Farkas weiter: „Wir planen in verschiedenen Komitaten insgesamt 16 Hilfszentren für sozial benachteiligte Roma-Gemeinden.“ Darüber hinaus forderte er die Schaffung eines Roma-Kulturzentrums auf europäischer Ebene. Roma-Kindern sollte ihre kulturelle Herkunft vermittelt werden. Weil aus einer Studie hervorging, dass die Lebenserwartung der Roma zehn bis 15 Jahre unter dem nationalen Durchschnitt liegt, soll nun ein Team aus 2.000 Roma-Sozial­ar­beitern und Krankenschwestern zusammengestellt werden, das medizinische Untersuchungen an 150.000 Roma in rückständigen Gebieten vornimmt.

Bürgerwehren ohne staatliche Genehmigung werden künftig bestraft

Ungarn sah sich in den vergangenen Monaten immer wieder harscher Kritik ausgesetzt. Insbesondere wurde diese von wachsenden ethnischen Spannungen genährt. Die immer neuen Aktivitäten rechtsextremer Gruppen wirkten wie Katalysatoren. Staatssekretär Balog sprach von einer „negativen Angelegenheit“ im Hinblick auf die Vorkommnisse in Gyöngyöspata. Die 2.800-Einwohner-Gemeinde, in der rund 450 Roma leben, befand sich im März ungewollt im Zentrum des medialen Interesses. Die rechtsextreme „Szebb Jövõért Polgárõr Egyesület“ (Bürger­wehr für eine bessere Zukunft) „patrouillierte“ mehrere Wochen lang in der Gemeinde, um die ungarischen Einwohner vor der Zigeuner-Kri­mi­na­li­tät, wie sie es nennen, zu schützen. Ba­log wies auf die neueste Änderung des ungarischen Strafgesetzes hin. Diese stellt Bürgerwehren, die ohne staatliche Genehmigung agieren, unter Strafe.
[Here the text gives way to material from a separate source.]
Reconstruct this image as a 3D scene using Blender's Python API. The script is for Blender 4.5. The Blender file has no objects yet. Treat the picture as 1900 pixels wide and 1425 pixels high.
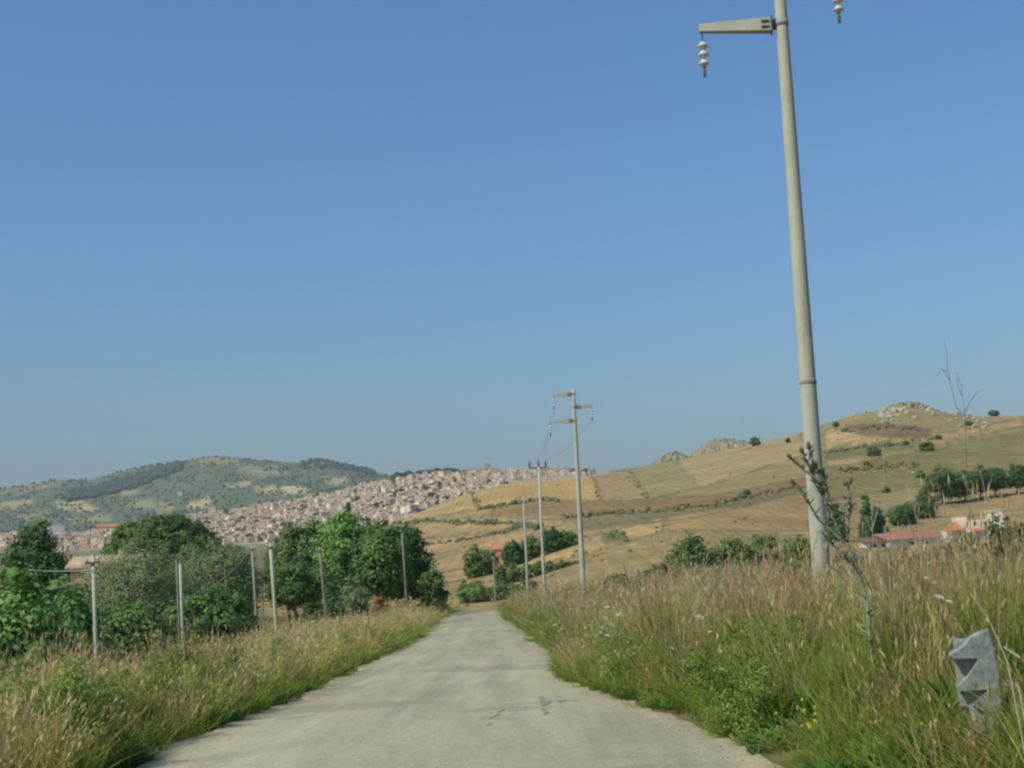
import bpy, math, random
import numpy as np
from mathutils import Vector, Matrix

random.seed(7)
S = bpy.context.scene
C = S.collection

# ------------------------------------------------------------------ camera
FPX, CX, CY = 2640.0, 950.0, 712.5            # focal length in photo pixels, photo centre
ROLL = math.radians(2.7)
PITCH = math.radians(6.85)
_cp, _sp = math.cos(PITCH), math.sin(PITCH)
_B = np.array([[1, 0, 0], [0, -_sp, -_cp], [0, _cp, -_sp]])
_c, _s = math.cos(-ROLL), math.sin(-ROLL)
CAMR = _B @ np.array([[_c, -_s, 0], [_s, _c, 0], [0, 0, 1]])
cam_data = bpy.data.cameras.new('camera')
cam_data.sensor_width = 36.0
cam_data.lens = FPX / 1900.0 * 36.0
cam_data.clip_start = 0.05
cam_data.clip_end = 30000
cam = bpy.data.objects.new('camera', cam_data)
C.objects.link(cam)
cam.matrix_world = Matrix(CAMR.tolist()).to_4x4()
S.camera = cam

# ------------------------------------------------------------------ light
SUN_EL, SUN_AZ = math.radians(46), math.radians(232)      # clockwise from +Y
world = bpy.data.worlds.new('World')
S.world = world
world.use_nodes = True
wn = world.node_tree.nodes
wn.clear()
sky = wn.new('ShaderNodeTexSky')
sky.sky_type = 'NISHITA'
sky.sun_disc = False
sky.sun_elevation = SUN_EL
sky.sun_rotation = SUN_AZ
sky.altitude = 0
sky.air_density = 1.6
sky.dust_density = 1.7
sky.ozone_density = 10.0
bg = wn.new('ShaderNodeBackground')
bg.inputs['Strength'].default_value = 0.106
wo = wn.new('ShaderNodeOutputWorld')
tint = wn.new('ShaderNodeMix'); tint.data_type = 'RGBA'; tint.blend_type = 'MULTIPLY'
tint.inputs[0].default_value = 1.0
tint.inputs[7].default_value = (0.85, 0.985, 1.12, 1)          # white balance of the clear blue sky
world.node_tree.links.new(sky.outputs[0], tint.inputs[6])
world.node_tree.links.new(tint.outputs[2], bg.inputs[0])
world.node_tree.links.new(bg.outputs[0], wo.inputs[0])
sun_data = bpy.data.lights.new('sun', 'SUN')
sun_data.energy = 3.75
sun_data.angle = math.radians(0.53)
sun_data.color = (1.0, 0.965, 0.84)
sun = bpy.data.objects.new('sun', sun_data)
C.objects.link(sun)
SUNV = Vector((math.sin(SUN_AZ) * math.cos(SUN_EL), math.cos(SUN_AZ) * math.cos(SUN_EL), math.sin(SUN_EL)))
sun.rotation_euler = SUNV.to_track_quat('Z', 'Y').to_euler()

S.view_settings.view_transform = 'Standard'
S.view_settings.look = 'None'
S.view_settings.exposure = 0.0
S.view_settings.gamma = 1.0
S.view_settings.use_curve_mapping = False
S.render.engine = 'CYCLES'
S.cycles.max_bounces = 5
S.cycles.diffuse_bounces = 3
S.cycles.glossy_bounces = 1
S.cycles.transmission_bounces = 2
S.cycles.volume_bounces = 0
S.cycles.transparent_max_bounces = 4
S.cycles.use_denoising = True
S.cycles.filter_width = 2.5                     # the photograph is soft

# ------------------------------------------------------------------ helpers
def ray(px, py):
    return CAMR @ np.array([(px - CX) / FPX, -(py - CY) / FPX, -1.0])
def polar(px, py):
    r = ray(px, py); h = math.hypot(r[0], r[1])
    return math.atan2(r[0], r[1]), r[2] / h     # azimuth, tangent of elevation
def spot(px, py, r):
    a, e = polar(px, py)
    return Vector((math.sin(a) * r, math.cos(a) * r, e * r))
def project(P):
    q = np.asarray(P) @ CAMR
    w = np.maximum(-q[..., 2], 1e-6)
    return CX + FPX * q[..., 0] / w, CY - FPX * q[..., 1] / w, -q[..., 2]

def fastmesh(name, verts, quads=None, tris=None):
    me = bpy.data.meshes.new(name)
    verts = np.asarray(verts, np.float32).reshape(-1, 3)
    me.vertices.add(len(verts))
    me.vertices.foreach_set('co', verts.ravel())
    loops, starts, n = [], [], 0
    if quads is not None and len(quads):
        q = np.asarray(quads, np.int32).reshape(-1, 4)
        loops.append(q.ravel()); starts.append(np.arange(len(q)) * 4); n = q.size
    if tris is not None and len(tris):
        t = np.asarray(tris, np.int32).reshape(-1, 3)
        loops.append(t.ravel()); starts.append(n + np.arange(len(t)) * 3)
    lo = np.concatenate(loops).astype(np.int32); st = np.concatenate(starts).astype(np.int32)
    me.loops.add(len(lo)); me.loops.foreach_set('vertex_index', lo)
    me.polygons.add(len(st)); me.polygons.foreach_set('loop_start', st)
    me.update(calc_edges=True)
    return me
def fattr(me, name, vals):
    a = me.attributes.new(name, 'FLOAT', 'POINT')
    a.data.foreach_set('value', np.asarray(vals, np.float32).ravel())
def cattr(me, name, cols):
    cols = np.asarray(cols, np.float32)
    a = me.attributes.new(name, 'FLOAT_COLOR', 'POINT')
    a.data.foreach_set('color', np.concatenate([cols, np.ones((len(cols), 1), np.float32)], 1).ravel())

class MB:
    """collects simple shapes into one mesh"""
    def __init__(s): s.v = []; s.f = []; s.m = []
    def add(s, v, f, m=0):
        o = len(s.v); s.v += [tuple(p) for p in v]; s.f += [tuple(i + o for i in q) for q in f]; s.m += [m] * len(f); return s
    def box(s, x0, x1, y0, y1, z0, z1, m=0):
        v = [(x0,y0,z0),(x1,y0,z0),(x1,y1,z0),(x0,y1,z0),(x0,y0,z1),(x1,y0,z1),(x1,y1,z1),(x0,y1,z1)]
        return s.add(v, [(3,2,1,0),(4,5,6,7),(0,1,5,4),(1,2,6,5),(2,3,7,6),(3,0,4,7)], m)
    def tube(s, pts, rad, n=8, m=0, cap=True):
        pts = [Vector(p) for p in pts]
        if not isinstance(rad, (list, tuple)): rad = [rad] * len(pts)
        V = []; F = []
        for i, p in enumerate(pts):
            d = (pts[min(i+1, len(pts)-1)] - pts[max(i-1, 0)]).normalized()
            a = d.orthogonal().normalized() if abs(d.z) < 0.99 else Vector((1, 0, 0))
            a = (a - d * a.dot(d)).normalized(); b = d.cross(a)
            for k in range(n):
                t = 2 * math.pi * k / n
                V.append(p + (a * math.cos(t) + b * math.sin(t)) * rad[i])
        for i in range(len(pts) - 1):
            for k in range(n):
                F.append((i*n+k, i*n+(k+1) % n, (i+1)*n+(k+1) % n, (i+1)*n+k))
        if cap:
            F.append(tuple(range(n))[::-1]); F.append(tuple((len(pts)-1)*n + k for k in range(n)))
        return s.add(V, F, m)
    def lathe(s, prof, n=12, o=(0, 0, 0), m=0):
        V = []; F = []
        for r, z in prof:
            for k in range(n):
                t = 2 * math.pi * k / n
                V.append((o[0] + r * math.cos(t), o[1] + r * math.sin(t), o[2] + z))
        for i in range(len(prof) - 1):
            for k in range(n):
                F.append((i*n+k, i*n+(k+1) % n, (i+1)*n+(k+1) % n, (i+1)*n+k))
        F.append(tuple(range(n))[::-1]); F.append(tuple((len(prof)-1)*n + k for k in range(n)))
        return s.add(V, F, m)
    def build(s, name, mats, parent=None, smooth=False, loc=None):
        me = bpy.data.meshes.new(name)
        me.from_pydata(s.v, [], s.f)
        if not isinstance(mats, (list, tuple)): mats = [mats]
        for mt in mats: me.materials.append(mt)
        if len(mats) > 1: me.polygons.foreach_set('material_index', s.m)
        if smooth: me.polygons.foreach_set('use_smooth', [True] * len(me.polygons))
        me.update()
        return link(name, me, parent, loc)

def link(name, me, parent=None, loc=None):
    o = bpy.data.objects.new(name, me); C.objects.link(o)
    if parent is not None: o.parent = parent
    if loc is not None: o.location = loc
    return o
def tag(o, label=None, cat=None, group=None, kind=None):
    for k, v in (('label', label), ('category', cat), ('group', group), ('kind', kind)):
        if v: o[k] = v
    return o
def thing(name, label, cat, loc=(0, 0, 0), rz=0.0, group=None):
    o = bpy.data.objects.new(name, None); C.objects.link(o)
    o.empty_display_size = 0.3
    o.location = loc; o.rotation_euler = (0, 0, rz)
    return tag(o, label, cat, group)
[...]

Bis zu zwei Jahre Haftstrafe könnten nun verhängt werden. Auch würde das neue Gesetz der Polizei die Möglichkeit geben, effizienter gegen Mitglieder rechtsextremer Gruppen vorzugehen, die zwar keine Straftaten begehen, aber die Roma-Bevölkerung durch Uniformierung und Aufmachung einschüchtern, erklärte Balog. Der Staatssekretär wies zudem darauf hin, dass dieses Gesetz durch die oppositionellen Parteien MSZP und LMP unterstützt worden sei – ein seltenes Beispiel überparteilicher Einigkeit. Nur die nationalistische Jobbik-Partei habe das Gesetz abgelehnt. Dies offenbare ein klares Bild von der politischen Situation in Ungarn, erklärte Balog.